Shanghai Banks Raise Rates for First-Time Homebuyers
(Shanghai) — Most commercial banks in Shanghai have raised interest rates on housing loans for first-time buyers in the past month, but China’s big five lenders in the municipality haven’t followed suit, bankers from multiple lenders told Caixin.
Apart from the five big state-owned banks — the Bank of China, Commercial and Industrial Bank of China, Agricultural Bank of China, China Construction Bank, and Bank of Communications — most lenders in Shanghai have lowered their discounts on the central bank’s long-term benchmark lending rate from 10% to 5%. The rate currently is 4.9% for loans with a maturity of more than five years, a banker responsible for granting housing loans at a big lender in Shanghai told Caixin.
It is still uncertain whether the big state-owned banks will do likewise, the banker said. “Our local branches in Shanghai have not received any notice from headquarters” regarding an interest rate increase, said a banker in charge of retail banking services at a state-owned lender.
The average interest rate for first-time homebuyers was 4.52% in April in cities around China, up from 4.49% from a year earlier and the fourth consecutive monthly rate hike since January, according to data from Rong360.com, a Chinese aggregator of financing and loan services.
A risk control manager at a commercial lender told Caixin that the recent rate increase is due to tightened market liquidity. Increasing bond yields will drive up interest rates on housing mortgage loans, said Xu Xiaoqing, chief macroeconomist at DH Fund Management Co. Ltd. He said there is still room for market rates to go up, and that current lending rates are still relatively low.

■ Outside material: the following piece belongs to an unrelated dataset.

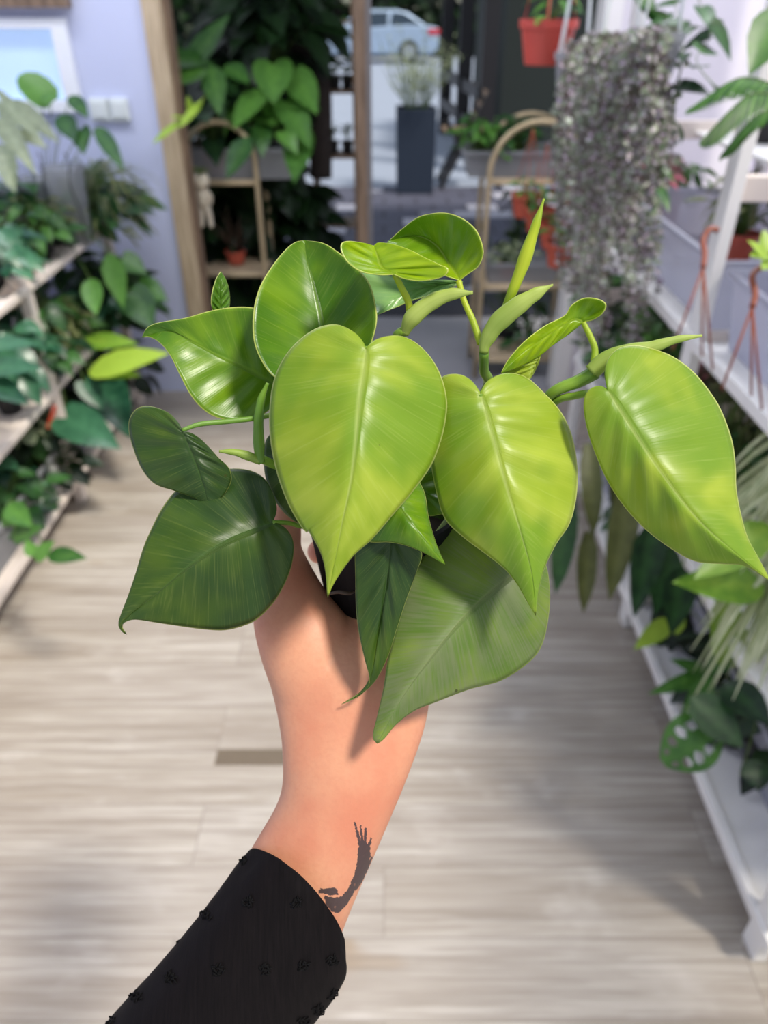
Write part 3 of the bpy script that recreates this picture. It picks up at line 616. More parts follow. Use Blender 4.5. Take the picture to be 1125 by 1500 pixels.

Other analysts suggest the higher interest rates indicate further attempts to restrain the property market. But the housing market in Shanghai appears to have already cooled after the introduction of a series of measures since November that included raising the minimum-required down payment. Data from Lianjia Real Estate Co. Ltd, a real estate agency, showed that about 22,200 previously owned apartments were sold in March in Shanghai, down by 59.3% from the same period a year earlier.